Yveline Nicolas, coordinatrice d’Adéquations, a rappelé également une caractéristique peu soulignée des think tanks : leur composition très majoritairement masculine. Elle a cité les interventions des féministes du groupe d’action La Barbe, qui portant pour l’occasion une barbe postiche, s’invitent régulièrement dans les manifestations de think tanks pour les « féliciter » de leur absence de parité et de l’acharnement dont ils témoignent à accaparer le pouvoir. Ainsi, en 2010, les intervenants du « Premier Forum annuel des Think tanks », étaient presque tous des hommes (6 femmes sur 25 intervenants).
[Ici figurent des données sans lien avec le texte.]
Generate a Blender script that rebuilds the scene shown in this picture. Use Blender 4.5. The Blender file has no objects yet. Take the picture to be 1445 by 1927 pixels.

Yveline Nicolas note que le 2ème Forum du 19 novembre 2011 qui rassemble 23 think tanks ne voit guère de progression: « Sur 29 intervenants, 8 femmes (mais dont 3 sont là pour animer des tables rondes)».
Enfin, les participant-es ont échangé sur différentes initiatives intéressantes :
– le livre de Séverine Tessier et François Gargan « Corruption, Stop ou encore ? Manifeste pour l’action citoyenne » ;
– les Prix Pinocchio du développement durable décernés par les Amis de la Terre pour illustrer et dénoncer les impacts négatifs de certaines entreprises françaises, en totale contradiction avec le concept de développement durable qu’elles utilisent abondamment ;
– la campagne « Pour le droit à la souveraineté alimentaire, Non aux royalties sur les semences paysanne » ;
– la rubrique « Comment évolue la démocratie en France, veille sur les évolutions institutionnelles et juridiques » sur le site d’Adéquations (http://www.adequations.org/spip.php?article1537)
– Au niveau européen, la coalition citoyenne Alter EU lance une campagne contre le « pantouflage » de fonctionnaires et responsables des institutions européennes qui aussitôt leurs fonctions quittées sont embauchés dans des cabinets de lobbying et industries, qui profitent ainsi de leurs réseaux et informations.